La utopía constituye la buena sociedad, no la sociedad perfecta. Una sociedad perfecta sería una entidad estática. Nuestra utopía evoluciona y revisa sus objetivos y políticas de acuerdo con las circunstancias. Es un sistema abierto, no cerrado. Esto significa que la identificación de los principios que lo rigen y los procesos que lo impulsan pueden ser más importantes que la postulación de estructuras fijas.

Una utopía sin disidencia y debate es una pesadilla: una comunidad de melosidad y armonía insoportables. De hecho el debate florecerá en un plano superior, basado en un ámbito público compartido al que todo el mundo tiene acceso real y equitativo –la política en el buen sentido, sin políticos profesionales-.

No podemos dejar nuestra actividad utópica en manos de los comités de expertos; tampoco debería ser una configuración artificial o un ejercicio de pureza aislada. Deberá implicar que nos ensuciemos las manos, donde encontremos lugares para lo utópico en nuestra vida diaria y aprendamos de la cotidianeidad el significado de utopía.

Necesitamos alimentarnos de los elementos utópicos de nuestro entorno. El Sistema Nacional de Salud está lejos de ser perfecto, pero opera bajo principios igualitarios considerados utópicos en otros terrenos y disfruta de un grado importante de autonomía del mercado, lo que lo convierte en una especie de mini-utopía dentro de la vida diaria británica -una razón por la que el gobierno está resuelto a destruirlo-. Necesitamos encontrar maneras de conectarnos con los anhelos utópicos que estimulan a millones de personas y que tanto la derecha como la industria publicitaria saben muy bien cómo explotar. Tenemos que ofrecer algo más participativo, concreto y al mismo tiempo dinámico, que sea más un proceso, un viaje, que un fin pulido por la intelectualidad. Al hacer esto, podemos echar mano de la rica tradición que empieza con los profetas bíblicos y está presente en casi todas las sociedades humanas. Solo en Inglaterra, podemos recurrir a Langland, Winstanley, Thomas Spence, Ruskin, Morris y John Lennon, sin olvidar al propio More, en cuya Utopía el ‘oro es la insignia de la infamia’.

Una relación más humilde
Nuestra utopía debe imaginar una nueva relación más humilde entre las personas y su entorno. Las ‘tecno-utopías’ del pasado, con sus sueños de dominación humana sobre la naturaleza ahora suenan claramente distópicas. Por otra parte, la idea de una fuente energética renovable, elemento básico de la ciencia-ficción, ha pasado de ser una fantasía anodina a una urgente necesidad.

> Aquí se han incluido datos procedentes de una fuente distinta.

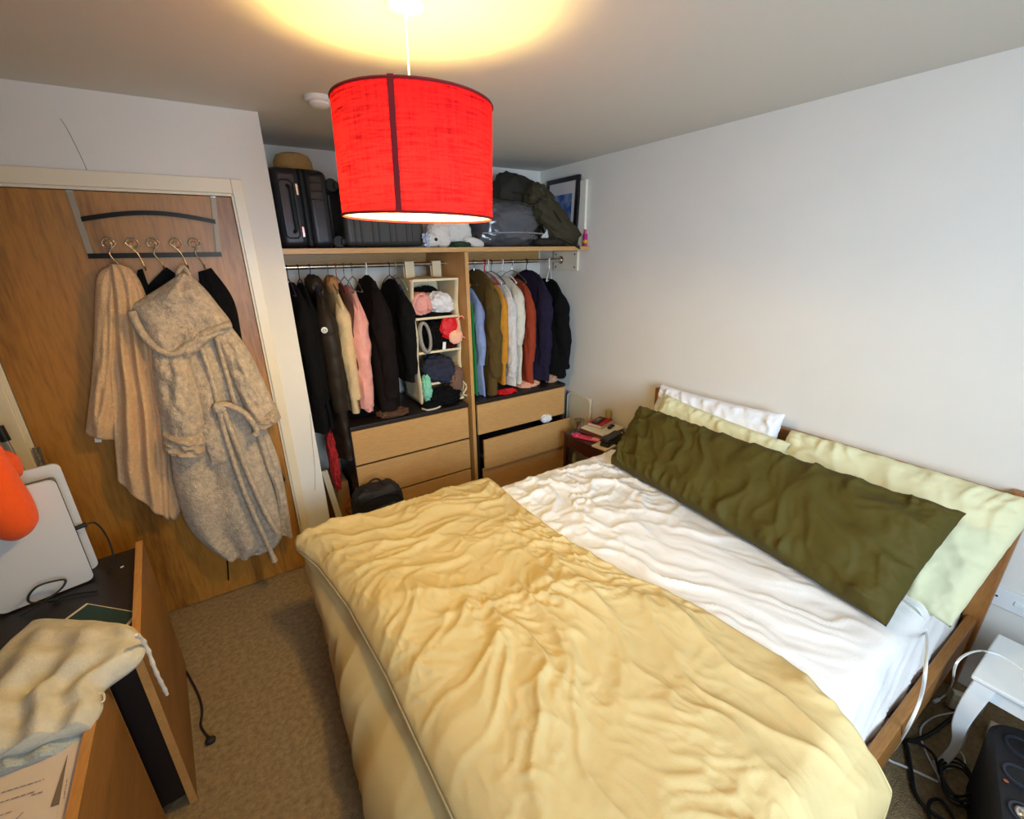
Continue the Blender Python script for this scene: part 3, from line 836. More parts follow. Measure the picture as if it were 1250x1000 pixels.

La crisis del cambio climático es buen ejemplo de que el pensamiento utópico es más realista que el pragmatismo ostensible de sus adversarios. A la luz de la catástrofe inminente, la utopía se vuelve sentido común.

Son los antiutopistas culpables de arrogancia y presunción al despachar las alternativas sistemáticas como contrarias a la naturaleza humana (o a las ‘leyes’ económicas). Los utopistas se basan más en la historia. Saben que el capitalismo tuvo un inicio y tendrá un fin. Los neoliberales, en cambio, practican la forma peyorativa del utopismo: imponen un diseño abstracto a la especie humana (y al planeta) y subordinan las diversas necesidades humanas a la adicción del beneficio privado. Se nos estimula para entregarnos a las aspiraciones sin límite, aunque éstas sean pobres, como individuos, pero nuestras aspiraciones como sociedad están estrictamente acotadas.

Para William Blake la labor utópica constituía un deber diario del ciudadano. Al final de su obra Vala, o las Cuatro Zoas, vislumbró un mundo en el que ‘las oscuras religiones ya no existen y reina la ciencia’. Ahora nos toca a nosotros imaginar un mundo libre de la oscura religión del neoliberalismo, en el que reina la dulce ciencia de la solidaridad humana.